Cuando entregás un bien material (dinero en efectivo, comida, ropa, juguetes o lo que sea), generás un crédito a tu favor. No importa que lo entregues desinteresadamente o a cambio de algo. Lo importante es ser un agente del fluir, contribuir con el flujo y el constante movimiento de esa energía materializada en cosas o billetes.
Si después de dar lamentás haberlo hecho (ejemplo: ¿para qué le di dinero a ese vago, si se lo gastará en alcohol?) o te sentís culpable de haberlo gastado en algo (¡no debí haber gastado semejante cantidad en esa cena elegante!) estás rechazando ese crédito a tu favor, por lo cual es probable que nunca recuperes ese dinero.
No nos toca decidir a quién dar, solo nos corresponde la tarea de mantener el flujo, el constante movimiento y transformación de la energía materializada.

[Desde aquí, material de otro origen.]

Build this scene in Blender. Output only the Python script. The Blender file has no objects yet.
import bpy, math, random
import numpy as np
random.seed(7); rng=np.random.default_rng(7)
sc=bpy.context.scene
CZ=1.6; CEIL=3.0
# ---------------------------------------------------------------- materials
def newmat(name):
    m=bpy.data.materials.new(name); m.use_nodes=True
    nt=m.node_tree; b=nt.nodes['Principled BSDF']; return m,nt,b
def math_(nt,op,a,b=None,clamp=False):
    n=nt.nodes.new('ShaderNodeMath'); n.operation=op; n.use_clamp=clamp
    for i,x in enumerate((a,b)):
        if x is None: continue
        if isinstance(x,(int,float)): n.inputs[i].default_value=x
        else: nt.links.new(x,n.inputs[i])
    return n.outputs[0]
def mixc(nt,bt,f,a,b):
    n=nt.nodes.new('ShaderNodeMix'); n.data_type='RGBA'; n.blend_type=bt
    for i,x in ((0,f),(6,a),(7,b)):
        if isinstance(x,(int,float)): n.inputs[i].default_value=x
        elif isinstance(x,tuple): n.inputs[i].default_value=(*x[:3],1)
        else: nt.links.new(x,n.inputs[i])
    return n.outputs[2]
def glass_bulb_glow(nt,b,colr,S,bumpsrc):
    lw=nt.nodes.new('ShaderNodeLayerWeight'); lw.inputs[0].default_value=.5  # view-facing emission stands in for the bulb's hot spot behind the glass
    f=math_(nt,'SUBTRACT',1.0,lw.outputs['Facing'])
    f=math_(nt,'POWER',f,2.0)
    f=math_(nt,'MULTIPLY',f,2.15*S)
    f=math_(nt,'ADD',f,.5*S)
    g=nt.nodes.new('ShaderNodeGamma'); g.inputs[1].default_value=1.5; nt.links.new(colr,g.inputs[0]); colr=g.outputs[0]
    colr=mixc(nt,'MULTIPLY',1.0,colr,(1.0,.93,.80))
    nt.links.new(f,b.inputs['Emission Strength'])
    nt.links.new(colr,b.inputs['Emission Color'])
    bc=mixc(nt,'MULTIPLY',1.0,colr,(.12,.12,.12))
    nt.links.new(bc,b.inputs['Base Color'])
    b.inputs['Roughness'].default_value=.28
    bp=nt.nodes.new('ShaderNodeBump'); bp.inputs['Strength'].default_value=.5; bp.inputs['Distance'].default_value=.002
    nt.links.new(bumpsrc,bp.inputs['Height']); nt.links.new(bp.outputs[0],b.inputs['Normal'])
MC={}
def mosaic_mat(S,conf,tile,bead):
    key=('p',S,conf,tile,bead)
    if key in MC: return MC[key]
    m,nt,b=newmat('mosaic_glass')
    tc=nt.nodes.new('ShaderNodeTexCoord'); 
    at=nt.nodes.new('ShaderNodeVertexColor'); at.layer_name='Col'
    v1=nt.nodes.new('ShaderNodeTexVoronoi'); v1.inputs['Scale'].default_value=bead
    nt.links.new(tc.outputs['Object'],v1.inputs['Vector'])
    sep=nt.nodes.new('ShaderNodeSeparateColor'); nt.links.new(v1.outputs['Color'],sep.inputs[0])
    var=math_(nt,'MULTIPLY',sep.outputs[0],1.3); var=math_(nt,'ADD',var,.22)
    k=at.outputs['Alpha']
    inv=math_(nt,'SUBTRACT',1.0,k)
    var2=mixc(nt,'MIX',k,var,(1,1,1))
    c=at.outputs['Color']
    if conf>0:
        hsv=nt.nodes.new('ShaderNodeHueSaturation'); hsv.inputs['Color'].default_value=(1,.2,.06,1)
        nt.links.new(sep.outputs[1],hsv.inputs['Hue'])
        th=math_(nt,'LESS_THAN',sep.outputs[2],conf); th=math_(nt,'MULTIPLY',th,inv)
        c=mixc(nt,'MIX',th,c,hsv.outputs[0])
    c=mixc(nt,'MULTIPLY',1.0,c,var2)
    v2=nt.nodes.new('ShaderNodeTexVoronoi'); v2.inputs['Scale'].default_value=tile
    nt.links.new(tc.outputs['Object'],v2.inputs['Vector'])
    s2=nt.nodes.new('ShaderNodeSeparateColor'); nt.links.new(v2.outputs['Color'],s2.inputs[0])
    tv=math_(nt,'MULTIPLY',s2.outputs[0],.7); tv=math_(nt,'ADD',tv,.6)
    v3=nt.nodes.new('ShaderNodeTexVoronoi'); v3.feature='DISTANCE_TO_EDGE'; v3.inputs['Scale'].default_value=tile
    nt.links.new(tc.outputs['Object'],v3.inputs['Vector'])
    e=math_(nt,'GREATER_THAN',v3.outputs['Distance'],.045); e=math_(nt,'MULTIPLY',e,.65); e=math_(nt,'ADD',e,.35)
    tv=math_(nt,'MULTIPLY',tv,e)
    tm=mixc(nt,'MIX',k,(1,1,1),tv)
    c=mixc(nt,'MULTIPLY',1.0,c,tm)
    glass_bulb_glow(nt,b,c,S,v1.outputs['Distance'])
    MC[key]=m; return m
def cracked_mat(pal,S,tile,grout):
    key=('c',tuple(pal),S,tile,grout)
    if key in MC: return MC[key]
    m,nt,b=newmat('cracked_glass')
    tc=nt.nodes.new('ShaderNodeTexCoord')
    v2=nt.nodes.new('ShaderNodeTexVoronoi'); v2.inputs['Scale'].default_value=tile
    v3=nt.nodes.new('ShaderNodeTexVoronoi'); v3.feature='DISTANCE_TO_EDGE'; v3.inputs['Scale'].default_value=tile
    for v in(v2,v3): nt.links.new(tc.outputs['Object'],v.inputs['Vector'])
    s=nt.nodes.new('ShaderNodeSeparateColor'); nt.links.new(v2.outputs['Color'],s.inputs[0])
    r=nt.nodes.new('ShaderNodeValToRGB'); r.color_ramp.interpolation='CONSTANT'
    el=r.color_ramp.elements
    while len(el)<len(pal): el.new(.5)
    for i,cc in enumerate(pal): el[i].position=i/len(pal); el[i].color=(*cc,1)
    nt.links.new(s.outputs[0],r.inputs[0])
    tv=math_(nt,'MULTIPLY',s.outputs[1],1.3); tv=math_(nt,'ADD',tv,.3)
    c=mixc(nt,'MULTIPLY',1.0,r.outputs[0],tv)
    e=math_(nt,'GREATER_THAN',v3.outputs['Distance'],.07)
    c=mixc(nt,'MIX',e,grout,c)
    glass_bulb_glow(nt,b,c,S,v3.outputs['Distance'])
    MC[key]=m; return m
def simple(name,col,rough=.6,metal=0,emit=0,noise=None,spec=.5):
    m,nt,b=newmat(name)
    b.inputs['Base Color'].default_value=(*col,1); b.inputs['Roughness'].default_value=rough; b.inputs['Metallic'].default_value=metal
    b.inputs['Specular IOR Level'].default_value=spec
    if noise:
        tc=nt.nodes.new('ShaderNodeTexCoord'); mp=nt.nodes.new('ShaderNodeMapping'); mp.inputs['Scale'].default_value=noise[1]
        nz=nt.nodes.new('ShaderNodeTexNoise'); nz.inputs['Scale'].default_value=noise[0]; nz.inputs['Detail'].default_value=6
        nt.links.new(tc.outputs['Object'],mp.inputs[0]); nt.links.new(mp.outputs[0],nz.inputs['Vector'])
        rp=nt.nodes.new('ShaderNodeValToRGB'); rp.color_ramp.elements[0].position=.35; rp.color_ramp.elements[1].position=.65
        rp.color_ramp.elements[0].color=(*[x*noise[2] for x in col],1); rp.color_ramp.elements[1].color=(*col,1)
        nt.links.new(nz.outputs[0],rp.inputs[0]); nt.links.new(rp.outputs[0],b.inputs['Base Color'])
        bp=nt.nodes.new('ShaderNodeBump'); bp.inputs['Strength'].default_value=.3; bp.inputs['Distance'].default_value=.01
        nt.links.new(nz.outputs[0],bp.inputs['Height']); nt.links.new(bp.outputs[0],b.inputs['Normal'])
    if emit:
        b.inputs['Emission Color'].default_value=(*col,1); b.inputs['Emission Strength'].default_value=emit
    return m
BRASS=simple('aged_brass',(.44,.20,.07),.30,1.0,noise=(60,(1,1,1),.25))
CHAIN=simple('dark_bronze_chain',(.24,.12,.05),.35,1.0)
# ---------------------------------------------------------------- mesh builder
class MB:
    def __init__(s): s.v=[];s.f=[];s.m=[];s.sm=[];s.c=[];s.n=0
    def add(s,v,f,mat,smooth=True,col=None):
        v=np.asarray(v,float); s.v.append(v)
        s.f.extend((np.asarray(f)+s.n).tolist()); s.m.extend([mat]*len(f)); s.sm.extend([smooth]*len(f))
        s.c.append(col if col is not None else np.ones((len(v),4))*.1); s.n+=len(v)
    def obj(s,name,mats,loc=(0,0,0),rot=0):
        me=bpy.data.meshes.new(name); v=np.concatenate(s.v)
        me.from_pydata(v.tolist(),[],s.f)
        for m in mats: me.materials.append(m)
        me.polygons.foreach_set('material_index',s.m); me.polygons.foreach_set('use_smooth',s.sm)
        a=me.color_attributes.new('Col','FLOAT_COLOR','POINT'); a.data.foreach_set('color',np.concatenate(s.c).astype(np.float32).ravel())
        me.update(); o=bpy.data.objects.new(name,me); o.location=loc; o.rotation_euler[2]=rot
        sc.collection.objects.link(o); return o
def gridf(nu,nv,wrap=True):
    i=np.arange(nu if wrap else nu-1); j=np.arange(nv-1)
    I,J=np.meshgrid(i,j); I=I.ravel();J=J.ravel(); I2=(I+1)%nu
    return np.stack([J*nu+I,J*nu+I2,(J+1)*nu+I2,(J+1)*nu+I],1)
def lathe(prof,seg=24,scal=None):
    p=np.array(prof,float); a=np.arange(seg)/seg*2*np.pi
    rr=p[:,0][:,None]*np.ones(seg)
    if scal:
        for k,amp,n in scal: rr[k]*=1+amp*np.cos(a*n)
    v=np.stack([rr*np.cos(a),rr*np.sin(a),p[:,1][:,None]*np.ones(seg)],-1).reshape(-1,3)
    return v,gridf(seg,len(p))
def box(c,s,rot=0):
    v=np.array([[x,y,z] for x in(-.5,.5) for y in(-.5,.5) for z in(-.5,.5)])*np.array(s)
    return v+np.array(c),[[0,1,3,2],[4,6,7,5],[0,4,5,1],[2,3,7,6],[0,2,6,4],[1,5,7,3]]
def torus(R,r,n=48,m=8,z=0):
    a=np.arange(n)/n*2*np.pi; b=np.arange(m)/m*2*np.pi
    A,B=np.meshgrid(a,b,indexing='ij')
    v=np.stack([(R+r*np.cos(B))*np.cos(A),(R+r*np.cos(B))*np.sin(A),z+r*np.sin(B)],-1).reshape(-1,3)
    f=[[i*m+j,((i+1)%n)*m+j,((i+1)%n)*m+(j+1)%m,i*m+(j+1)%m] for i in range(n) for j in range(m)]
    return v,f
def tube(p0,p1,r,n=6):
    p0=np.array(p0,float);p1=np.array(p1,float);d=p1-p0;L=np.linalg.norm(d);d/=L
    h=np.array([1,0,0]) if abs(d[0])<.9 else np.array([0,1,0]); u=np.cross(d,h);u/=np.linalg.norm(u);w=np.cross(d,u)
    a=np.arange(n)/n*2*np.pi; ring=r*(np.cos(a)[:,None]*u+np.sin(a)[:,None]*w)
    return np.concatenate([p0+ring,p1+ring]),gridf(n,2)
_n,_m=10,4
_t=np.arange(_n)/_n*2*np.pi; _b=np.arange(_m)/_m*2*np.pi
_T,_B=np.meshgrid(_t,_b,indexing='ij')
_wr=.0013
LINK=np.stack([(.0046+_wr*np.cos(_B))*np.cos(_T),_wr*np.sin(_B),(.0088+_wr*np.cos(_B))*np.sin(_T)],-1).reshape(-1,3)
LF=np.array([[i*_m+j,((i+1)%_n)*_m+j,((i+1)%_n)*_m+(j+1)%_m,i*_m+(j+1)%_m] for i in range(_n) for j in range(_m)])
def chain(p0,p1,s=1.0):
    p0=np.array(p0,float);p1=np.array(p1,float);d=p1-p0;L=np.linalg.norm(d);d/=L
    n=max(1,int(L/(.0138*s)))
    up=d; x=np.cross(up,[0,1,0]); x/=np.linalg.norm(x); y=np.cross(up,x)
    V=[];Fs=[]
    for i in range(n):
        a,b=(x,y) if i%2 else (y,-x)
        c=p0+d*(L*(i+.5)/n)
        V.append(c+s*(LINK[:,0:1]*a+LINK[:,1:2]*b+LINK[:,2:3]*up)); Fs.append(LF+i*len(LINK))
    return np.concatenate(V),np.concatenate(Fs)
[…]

Si damos, recibiremos. Esto es un hecho indiscutible, una ley universal. Pero, al igual que ocurre en otros aspectos de nuestra existencia, el miedo nos traiciona. El miedo de que esa ley no se cumpla. Por que estamos acostumbrados a las leyes que creamos para nosotros mismos, y sabemos que no siempre se cumplen. Más aun cuando se trata de una ley de cuya existencia misma dudamos. Además, dudamos de los postulados pensando que son meras creencias (hay que dar para recibir; ok, yo doy, pero ¿cuando me toca recibir?).
Curiosamente, nuestra confianza en esa ley universal es la que contribuye a su cumplimiento. Es un círculo virtuoso: cuando confiamos en la ley, contribuimos al flujo de energía materializada, y de esa forma ayudamos al cumplimiento de la misma. Cuando damos, alguien recibe. Y ese que recibe, no recibe por que sí; recibe por que dio.
Indefectiblemente nos preguntamos: el que recibe algo, ¿lo merece? El que se ganó la lotería, ¿merecía ganar ese dinero? Un narcotraficante que recibe enormes cantidades de dinero por la droga que trafica, ¿merece ese dinero? Seguramente que no. Pero ese señor, mal que nos pese, cumple la ley de intercambio. Da y recibe.
No se trata de méritos, ni de justicia (o injusticia) divina. No hay que "portarse bien" para recibir algo. Solo hay que dar, pero dar con ganas.